▶ Directions for this task:
Repeat exactly the lines from the start of the material below up to and including the "R = math.radians" line.

▶ Recorded data:
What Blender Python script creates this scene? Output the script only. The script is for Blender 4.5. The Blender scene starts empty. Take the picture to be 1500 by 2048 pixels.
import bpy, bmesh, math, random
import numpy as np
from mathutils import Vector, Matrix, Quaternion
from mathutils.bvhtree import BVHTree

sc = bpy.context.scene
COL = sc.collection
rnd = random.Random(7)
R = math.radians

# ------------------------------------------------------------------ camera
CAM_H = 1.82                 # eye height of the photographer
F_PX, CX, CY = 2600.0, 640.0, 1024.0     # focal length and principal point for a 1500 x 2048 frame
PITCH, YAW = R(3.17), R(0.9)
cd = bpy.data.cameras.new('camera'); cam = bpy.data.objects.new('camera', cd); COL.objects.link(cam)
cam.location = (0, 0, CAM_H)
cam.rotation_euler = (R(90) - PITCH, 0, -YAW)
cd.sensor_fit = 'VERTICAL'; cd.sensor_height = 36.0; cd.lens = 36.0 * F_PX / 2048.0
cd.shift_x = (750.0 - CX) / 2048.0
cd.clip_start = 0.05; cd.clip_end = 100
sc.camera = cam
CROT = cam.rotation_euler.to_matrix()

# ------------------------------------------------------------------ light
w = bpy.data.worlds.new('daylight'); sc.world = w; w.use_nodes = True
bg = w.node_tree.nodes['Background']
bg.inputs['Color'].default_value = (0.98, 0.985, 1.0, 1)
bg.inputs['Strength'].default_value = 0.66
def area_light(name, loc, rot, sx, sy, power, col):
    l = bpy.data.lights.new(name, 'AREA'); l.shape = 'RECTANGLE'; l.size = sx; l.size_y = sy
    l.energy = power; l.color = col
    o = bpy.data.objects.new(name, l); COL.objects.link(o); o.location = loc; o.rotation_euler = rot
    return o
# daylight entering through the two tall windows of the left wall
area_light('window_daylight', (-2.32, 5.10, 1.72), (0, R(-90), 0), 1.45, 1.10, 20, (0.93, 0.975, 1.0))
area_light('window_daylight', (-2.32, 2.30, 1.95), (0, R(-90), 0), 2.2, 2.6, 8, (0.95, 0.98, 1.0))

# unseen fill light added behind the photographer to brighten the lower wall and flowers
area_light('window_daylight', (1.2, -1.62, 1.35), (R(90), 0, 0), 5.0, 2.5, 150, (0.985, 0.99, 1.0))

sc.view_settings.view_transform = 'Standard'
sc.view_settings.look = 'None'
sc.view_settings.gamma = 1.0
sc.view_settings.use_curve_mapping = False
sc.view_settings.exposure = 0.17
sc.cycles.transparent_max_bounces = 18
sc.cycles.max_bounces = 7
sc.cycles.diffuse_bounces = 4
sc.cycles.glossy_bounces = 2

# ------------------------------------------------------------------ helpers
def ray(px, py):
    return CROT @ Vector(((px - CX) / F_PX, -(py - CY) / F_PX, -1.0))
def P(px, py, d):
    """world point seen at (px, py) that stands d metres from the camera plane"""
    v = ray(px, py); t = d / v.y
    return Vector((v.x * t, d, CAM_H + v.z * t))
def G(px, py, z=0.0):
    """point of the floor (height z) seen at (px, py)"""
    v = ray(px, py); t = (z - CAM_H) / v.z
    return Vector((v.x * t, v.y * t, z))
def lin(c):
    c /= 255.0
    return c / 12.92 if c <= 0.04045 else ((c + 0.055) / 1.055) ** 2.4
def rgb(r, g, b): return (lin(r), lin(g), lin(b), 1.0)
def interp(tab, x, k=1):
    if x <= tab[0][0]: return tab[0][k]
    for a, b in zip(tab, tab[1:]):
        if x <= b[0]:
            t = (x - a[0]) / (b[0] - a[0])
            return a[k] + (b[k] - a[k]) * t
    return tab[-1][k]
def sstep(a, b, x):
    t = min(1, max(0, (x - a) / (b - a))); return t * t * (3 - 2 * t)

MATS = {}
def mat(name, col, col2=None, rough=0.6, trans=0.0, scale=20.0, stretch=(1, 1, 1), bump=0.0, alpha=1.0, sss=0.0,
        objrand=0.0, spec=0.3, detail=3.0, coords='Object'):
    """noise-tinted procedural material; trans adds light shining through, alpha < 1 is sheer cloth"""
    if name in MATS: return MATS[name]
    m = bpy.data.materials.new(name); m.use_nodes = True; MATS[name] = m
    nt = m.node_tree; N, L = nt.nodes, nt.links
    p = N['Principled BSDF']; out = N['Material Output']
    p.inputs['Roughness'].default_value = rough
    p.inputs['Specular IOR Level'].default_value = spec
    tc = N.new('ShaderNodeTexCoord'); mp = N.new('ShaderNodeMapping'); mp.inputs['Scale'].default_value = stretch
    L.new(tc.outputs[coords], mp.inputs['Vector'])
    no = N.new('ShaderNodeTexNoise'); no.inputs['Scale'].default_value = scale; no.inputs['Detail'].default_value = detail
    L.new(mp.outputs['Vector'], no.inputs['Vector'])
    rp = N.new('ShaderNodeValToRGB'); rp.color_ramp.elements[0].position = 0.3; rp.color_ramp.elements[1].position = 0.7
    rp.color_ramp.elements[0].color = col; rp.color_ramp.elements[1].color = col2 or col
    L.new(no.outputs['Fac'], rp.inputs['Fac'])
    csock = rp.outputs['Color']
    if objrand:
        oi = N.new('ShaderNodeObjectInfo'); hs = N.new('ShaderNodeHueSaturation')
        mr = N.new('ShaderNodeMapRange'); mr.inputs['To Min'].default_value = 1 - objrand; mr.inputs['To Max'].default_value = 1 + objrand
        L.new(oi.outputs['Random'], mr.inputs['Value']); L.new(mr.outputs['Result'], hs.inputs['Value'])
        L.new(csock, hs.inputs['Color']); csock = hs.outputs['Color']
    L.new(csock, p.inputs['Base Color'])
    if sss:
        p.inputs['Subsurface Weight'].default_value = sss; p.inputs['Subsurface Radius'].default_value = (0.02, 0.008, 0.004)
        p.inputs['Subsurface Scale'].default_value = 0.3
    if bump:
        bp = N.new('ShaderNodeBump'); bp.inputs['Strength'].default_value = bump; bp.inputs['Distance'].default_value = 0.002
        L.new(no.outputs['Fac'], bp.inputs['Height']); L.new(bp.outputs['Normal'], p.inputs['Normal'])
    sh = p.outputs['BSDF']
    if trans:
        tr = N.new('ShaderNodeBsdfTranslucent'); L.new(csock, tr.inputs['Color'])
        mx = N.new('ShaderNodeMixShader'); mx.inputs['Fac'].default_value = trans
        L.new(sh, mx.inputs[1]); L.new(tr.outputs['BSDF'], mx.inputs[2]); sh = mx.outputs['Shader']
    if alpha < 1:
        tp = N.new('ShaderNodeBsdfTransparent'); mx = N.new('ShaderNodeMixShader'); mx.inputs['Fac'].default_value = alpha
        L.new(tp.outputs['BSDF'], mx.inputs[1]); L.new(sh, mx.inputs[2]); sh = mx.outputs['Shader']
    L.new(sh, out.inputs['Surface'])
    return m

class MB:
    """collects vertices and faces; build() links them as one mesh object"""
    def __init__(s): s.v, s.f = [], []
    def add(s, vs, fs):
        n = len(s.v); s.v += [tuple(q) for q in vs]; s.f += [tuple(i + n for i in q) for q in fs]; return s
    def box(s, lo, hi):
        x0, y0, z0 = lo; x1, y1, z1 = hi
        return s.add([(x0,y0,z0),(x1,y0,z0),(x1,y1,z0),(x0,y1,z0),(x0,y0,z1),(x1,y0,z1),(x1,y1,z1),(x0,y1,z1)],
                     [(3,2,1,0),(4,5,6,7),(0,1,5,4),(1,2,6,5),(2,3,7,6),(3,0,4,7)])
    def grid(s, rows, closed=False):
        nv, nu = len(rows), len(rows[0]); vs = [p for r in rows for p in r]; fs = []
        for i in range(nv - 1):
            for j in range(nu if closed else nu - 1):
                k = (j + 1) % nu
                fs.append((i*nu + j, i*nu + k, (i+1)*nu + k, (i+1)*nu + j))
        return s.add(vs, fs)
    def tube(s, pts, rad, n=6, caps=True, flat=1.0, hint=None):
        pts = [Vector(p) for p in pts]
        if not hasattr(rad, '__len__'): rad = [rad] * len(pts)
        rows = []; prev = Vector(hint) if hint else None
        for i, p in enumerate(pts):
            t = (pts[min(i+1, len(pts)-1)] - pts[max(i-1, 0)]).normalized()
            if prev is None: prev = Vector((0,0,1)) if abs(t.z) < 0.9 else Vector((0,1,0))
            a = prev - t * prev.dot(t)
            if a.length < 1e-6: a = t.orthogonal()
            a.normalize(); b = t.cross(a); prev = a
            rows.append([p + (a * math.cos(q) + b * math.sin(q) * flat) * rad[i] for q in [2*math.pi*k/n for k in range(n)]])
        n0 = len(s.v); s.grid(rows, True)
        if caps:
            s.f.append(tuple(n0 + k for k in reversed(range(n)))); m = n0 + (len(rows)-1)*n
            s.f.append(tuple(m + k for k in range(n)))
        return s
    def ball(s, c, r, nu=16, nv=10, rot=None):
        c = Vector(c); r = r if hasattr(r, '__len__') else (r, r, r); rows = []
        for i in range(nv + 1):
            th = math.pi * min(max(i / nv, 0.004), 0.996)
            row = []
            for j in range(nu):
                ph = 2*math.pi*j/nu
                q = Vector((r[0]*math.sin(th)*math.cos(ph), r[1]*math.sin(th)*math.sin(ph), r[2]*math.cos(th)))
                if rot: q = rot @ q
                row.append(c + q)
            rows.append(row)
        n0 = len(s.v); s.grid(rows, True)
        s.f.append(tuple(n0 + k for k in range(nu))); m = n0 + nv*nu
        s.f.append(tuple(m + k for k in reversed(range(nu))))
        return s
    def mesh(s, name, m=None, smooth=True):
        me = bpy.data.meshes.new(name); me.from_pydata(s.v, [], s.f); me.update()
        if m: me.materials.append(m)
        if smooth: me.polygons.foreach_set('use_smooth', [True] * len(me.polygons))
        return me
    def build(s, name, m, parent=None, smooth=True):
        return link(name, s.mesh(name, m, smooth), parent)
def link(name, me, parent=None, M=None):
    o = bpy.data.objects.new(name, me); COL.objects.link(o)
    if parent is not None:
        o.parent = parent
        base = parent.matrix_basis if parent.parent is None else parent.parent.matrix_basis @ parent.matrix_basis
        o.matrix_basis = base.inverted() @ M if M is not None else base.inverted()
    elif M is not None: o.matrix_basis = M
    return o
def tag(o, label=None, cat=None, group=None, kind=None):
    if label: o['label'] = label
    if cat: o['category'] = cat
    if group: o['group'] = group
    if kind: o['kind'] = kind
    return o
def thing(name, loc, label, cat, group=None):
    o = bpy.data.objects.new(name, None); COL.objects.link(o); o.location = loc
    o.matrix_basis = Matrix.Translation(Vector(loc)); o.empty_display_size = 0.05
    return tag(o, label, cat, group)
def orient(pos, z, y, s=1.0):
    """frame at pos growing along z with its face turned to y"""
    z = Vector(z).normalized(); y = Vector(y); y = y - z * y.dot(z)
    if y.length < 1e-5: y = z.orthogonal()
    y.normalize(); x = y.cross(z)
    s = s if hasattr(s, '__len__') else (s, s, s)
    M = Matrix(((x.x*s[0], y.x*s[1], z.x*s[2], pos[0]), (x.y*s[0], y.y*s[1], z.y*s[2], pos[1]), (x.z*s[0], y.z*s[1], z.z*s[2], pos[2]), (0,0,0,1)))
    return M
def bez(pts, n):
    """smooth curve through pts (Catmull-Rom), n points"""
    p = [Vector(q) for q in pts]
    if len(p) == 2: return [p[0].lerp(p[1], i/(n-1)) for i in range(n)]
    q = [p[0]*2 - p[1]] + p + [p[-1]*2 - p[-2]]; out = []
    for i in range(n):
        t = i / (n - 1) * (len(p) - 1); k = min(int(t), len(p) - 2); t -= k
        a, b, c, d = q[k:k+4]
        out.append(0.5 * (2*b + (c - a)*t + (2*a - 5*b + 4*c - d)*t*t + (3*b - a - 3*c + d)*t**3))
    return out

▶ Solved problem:
What Blender Python script creates this scene? Output the script only. The script is for Blender 4.5. The Blender scene starts empty. Take the picture to be 1500 by 2048 pixels.
import bpy, bmesh, math, random
import numpy as np
from mathutils import Vector, Matrix, Quaternion
from mathutils.bvhtree import BVHTree

sc = bpy.context.scene
COL = sc.collection
rnd = random.Random(7)
R = math.radians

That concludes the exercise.